Plan: | Kom Liessel, 2e herziening |
---|---|
Status: | onherroepelijk |
Plantype: | bestemmingsplan |
IMRO-idn: | NL.IMRO.0762.BP201201-D001 |
Liessel is ontstaan tussen enkele gehuchten, zoals Loon, Leensel en Hoek, op de dekzandrug langs de Astense Aa. De eerste vermelding van Liessel dateert van 1340. Al in 1420 is er sprake van een kapel.
In de late Middeleeuwen en de 16e en 17e eeuw werden agrarische ontginningen meermalen gesplitst.
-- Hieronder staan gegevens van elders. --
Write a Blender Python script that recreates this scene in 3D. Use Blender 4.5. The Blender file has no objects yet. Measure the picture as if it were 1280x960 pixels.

Hierdoor ontstonden kleine agrarische nederzettingen rondom de oorspronkelijke hoeven.
Tussen de hoeven groeide de nederzetting Liessel. Lange tijd betrof het niet meer dan een verzameling van losse boerderijen en gehuchten. De ontginning van de schrale gronden rond de gehuchten hield in eerste instantie gelijke tred met de bevolkingsgroei. Liessel heeft meerdere keren getracht een vorm van zelfstandigheid te verkrijgen, maar dit heeft nooit lang stand gehouden. In 1851 werd de St. Willibrordusparochie opgericht. Toen de bevolking in de tweede helft van de 19e eeuw in de regio sterk toenam als gevolg van de grootschalige ontginningen, volgden ook andere voorzieningen: de kerk, het klooster, de eerste school en het patronaatsgebouw.
2.1 topografische situatie omstreeks 1850
2.2 topografische situatie omstreeks 1900
2.3 topografische situatie omstreeks 1950
2.4 topografische situatie omstreeks 2010
Liessel 1850 - heden
Op de afbeeldingenreeks 2.1 tot en met 2.4 zijn topografische kaartfragmenten van Liessel uit omstreeks 1850, 1900, 1950 en 2010 weergegeven. Vergelijking van deze kaartfragmenten geeft een indruk van de ontwikkeling van Liessel in de afgelopen honderdzestig jaar.
Tot rond 1950 groeide Liessel als agrarisch dorp, pand voor pand. Daarna bereikt de naoorlogse stedelijke expansie ook Liessel.
Afbeelding 2.4 illustreert de grote verstedelijking van Liessel na 1950, met de uitbreidingswijken Sintenbuurt, Buntsche Akkers en de Wel.